You see, we often try and understand Jesus’ full humanity by looking at ourselves and then projecting our humanity onto Jesus. In other words, we assume that we are fully human and then we use our experience to understand Jesus. But this is crazy. Jesus understands us fully. But sadly, it doesn’t work the other way around.

You see, using our supposed “full humanity” to understand Jesus is like drinking a cup of polluted sewer water to understand how wonderful purified Dasani tastes. Of course, it’s hard to blame us for our error. The polluted sewer water is all that we know. But to drink our sewer water and say, “ahh, that’s the good stuff” is to make a huge mistake. But that’s exactly what we do. We take our experience and say, “ahh, that’s what it means to be fully human.” And in doing so, we make a huge mistake.

This may sound odd, but we’re not fully human. Again: we are not fully human. And the miracle of the incarnation isn’t just that Jesus is fully divine, but that Jesus is fully human as well. And so if we want to know what it means to be fully human, we can’t look at ourselves. We have to look at Jesus. And I think this bible verse gives us a huge clue as to what full humanity looks like.

Full humanity is living a life of total and complete dependence on our Father in heaven. Full humanity is seeing what the Father does and then doing the same. Fully humanity is being the perfect image of God. “Whatever the Father does, the Son does likewise.”

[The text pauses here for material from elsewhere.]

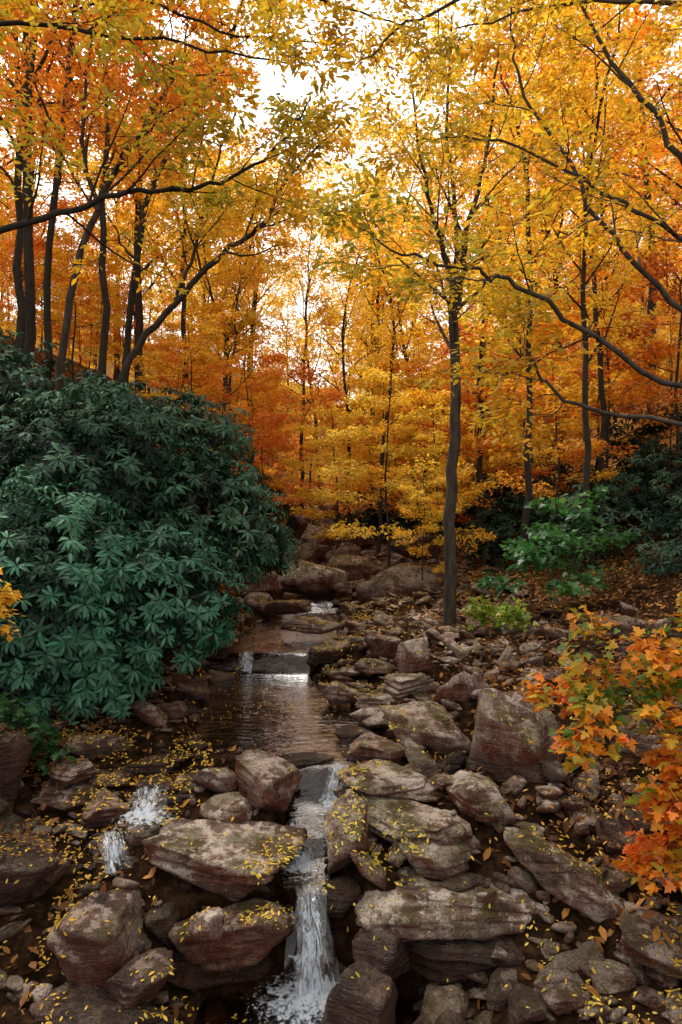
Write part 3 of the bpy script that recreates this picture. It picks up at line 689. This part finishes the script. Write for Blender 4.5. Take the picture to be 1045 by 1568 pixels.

UNTIL THURSDAY: Come to terms with the fact that we are not fully human. We’re not purified Dasani. And because of that, we do not understand what it means for Jesus to be fully human. In fact, I’m going to go out on a limb and say that Jesus’ act of healing that cripple was the most human thing he could have done. It wasn’t a “supernatural act.” It was a natural fully human act. And that’s why we can’t understand it. Each of us must come to terms with the fact that we are not fully human. Only Jesus is. Once we acknowledge our diminished humanity, we can begin to joyfully anticipate – and even live into – the full humanity Jesus promises will one day be given to us in the resurrection of the dead.

2 comments:

Anonymous said...

This is a really cool way of looking at this scripture! I can see your thesis informing your thought. One thing, though -- Dasani is basically tap water. How about some natural spring water, man!

KAM said...

Hope the branch doesn't break while you're out on that limb.